Stando alle dichiarazioni rilasciate dai familiari ai quotidiani locali, il posto di lavoro sarebbe diventato particolarmente ostile al giovane. “Kemal mi parlava di discriminazioni, di battute acide sul fatto che fosse musulmano, di isolamento, di una riunione in cui i suoi colleghi avevano votato per mandarlo via”, denuncia il padre, che ricorda le parole del figlio: “Al lavoro non mi vogliono più. Perché sono straniero, perché sono musulmano”. “Kemal diceva di essere stato isolato – sottolinea la sorella – Mi parlava di stupide battute sul Ramadan. Situazioni spiacevoli che hanno pesato parecchio su un equilibrio psicologico molto delicato”.

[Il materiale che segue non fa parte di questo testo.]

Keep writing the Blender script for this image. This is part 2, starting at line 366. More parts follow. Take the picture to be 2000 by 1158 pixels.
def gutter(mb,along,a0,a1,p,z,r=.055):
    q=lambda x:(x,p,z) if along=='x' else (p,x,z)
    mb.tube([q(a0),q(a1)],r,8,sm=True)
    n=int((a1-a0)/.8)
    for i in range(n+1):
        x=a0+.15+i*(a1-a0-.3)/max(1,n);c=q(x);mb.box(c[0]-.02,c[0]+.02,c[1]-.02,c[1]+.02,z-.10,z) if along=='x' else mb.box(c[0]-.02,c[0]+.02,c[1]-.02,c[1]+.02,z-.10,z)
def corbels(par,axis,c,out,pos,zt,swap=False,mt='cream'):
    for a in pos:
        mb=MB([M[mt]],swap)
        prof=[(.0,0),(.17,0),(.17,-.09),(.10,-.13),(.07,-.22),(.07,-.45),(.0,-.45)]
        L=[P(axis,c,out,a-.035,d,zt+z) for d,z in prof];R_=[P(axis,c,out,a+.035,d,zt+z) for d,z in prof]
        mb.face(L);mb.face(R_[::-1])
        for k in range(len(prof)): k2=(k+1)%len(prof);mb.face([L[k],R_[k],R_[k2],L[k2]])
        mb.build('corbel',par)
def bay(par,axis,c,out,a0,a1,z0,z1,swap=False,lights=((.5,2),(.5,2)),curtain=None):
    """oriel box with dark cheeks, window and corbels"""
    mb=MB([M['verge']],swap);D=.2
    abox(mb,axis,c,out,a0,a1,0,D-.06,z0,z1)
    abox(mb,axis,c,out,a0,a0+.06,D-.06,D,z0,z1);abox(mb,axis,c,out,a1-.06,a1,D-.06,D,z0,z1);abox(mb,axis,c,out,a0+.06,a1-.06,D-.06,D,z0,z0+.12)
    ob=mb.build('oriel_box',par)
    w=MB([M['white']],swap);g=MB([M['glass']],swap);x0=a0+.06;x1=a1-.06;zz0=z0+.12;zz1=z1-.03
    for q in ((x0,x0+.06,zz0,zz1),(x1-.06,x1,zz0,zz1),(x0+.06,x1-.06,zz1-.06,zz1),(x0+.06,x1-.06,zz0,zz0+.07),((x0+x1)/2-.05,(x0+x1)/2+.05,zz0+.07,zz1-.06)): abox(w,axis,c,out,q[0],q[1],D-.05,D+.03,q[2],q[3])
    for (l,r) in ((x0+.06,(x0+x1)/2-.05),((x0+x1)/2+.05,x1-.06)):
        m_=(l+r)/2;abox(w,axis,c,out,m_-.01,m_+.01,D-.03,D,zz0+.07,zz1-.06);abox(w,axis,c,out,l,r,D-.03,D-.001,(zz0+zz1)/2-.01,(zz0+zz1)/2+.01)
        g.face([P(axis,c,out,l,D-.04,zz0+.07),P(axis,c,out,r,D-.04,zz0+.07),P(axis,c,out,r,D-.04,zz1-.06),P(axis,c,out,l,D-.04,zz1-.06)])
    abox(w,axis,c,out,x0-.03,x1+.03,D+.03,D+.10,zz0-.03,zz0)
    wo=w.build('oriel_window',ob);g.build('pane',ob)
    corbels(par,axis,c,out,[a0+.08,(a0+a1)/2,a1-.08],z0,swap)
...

Proprio poche ore prima di togliersi la vita, Kemal era stato colto da un attacco d’ansia sul posto di lavoro: si era recato al pronto soccorso, da cui era stato dimesso poche ore dopo.
L’azienda in cui il giovane lavorava non ha voluto rilasciare dichiarazioni ai giornalisti.
I carabinieri hanno avviato le indagini per fare luce sulla vicenda e sulla situazione lavorativa che, se confermata, sarebbe estremamente grave.